Cowboy Junkies: Sing In My Meadow


The Cowboy Junkies have been keeping themselves quite busy lately.  Having just cemented their 25th year together, the band members have dove headfirst into a motivated and inspiring period of work.  Fresh off two recent entries to their Nomad Series releases, the enchanting nod to Chinese culture, Renmin Park and the gorgeously moody homage to the late Vic Chestnut, Demons, the band returns with Sing In My Meadow, a loud, jarring, self-described “acid rock” batch of jams that recreates their raucously spontaneous live shows.  And lest you think three albums are not quite ambitious enough, the fourth installment of the Nomad Series will arrive soon along with a complementary book chronicling and commemorating these various proceedings. 
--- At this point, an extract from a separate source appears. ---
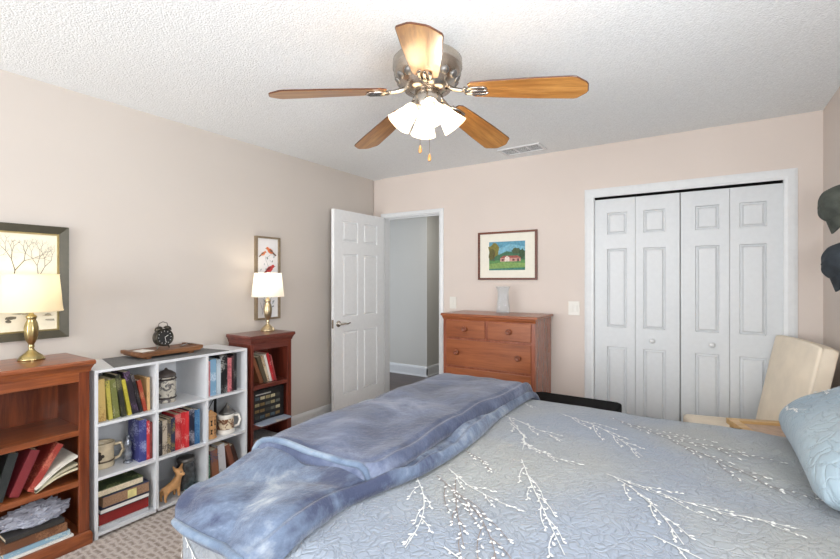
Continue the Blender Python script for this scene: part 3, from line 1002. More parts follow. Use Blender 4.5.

As evidenced by the varied nature of the Nomad Series, the Cowboy Junkies do a lot of genres and styles well.  For those that like the meandering whims and see-where-we-go improvisation of their stage dynamics, this album is made for you.  A dirty blues shuffle wails in the album-opening “Continental Drift” setting the stage for Margo Timmons to enter in with a perfectly executed narrative filled with the edgy attitude the sound demands.  As the title suggests, the ante is upped on the following track, “It’s Heavy Down Here” as the lights dim and the Timmons brothers, Alan Anton, and Jeff Bird create menacing chords of discontent for Margo to agonizingly purge the buried emotion.  And much of the album’s six other tracks follow a similar pattern.  There are problems and mysteries in the world: those between lovers, warring nations, and dreams that keep getting deferred.  The Cowboy Junkies appear not so much to make sense of them, but to instead get you through with some sanity intact.  And what better way to do that then to crank up the volume and let loose with unrestrained fury and passion.  A good catharsis every now and then does one well and after a few albums of quiet introspections, the Cowboy Junkies let off some steam and remind us that after all these years, they still shall not be messed with.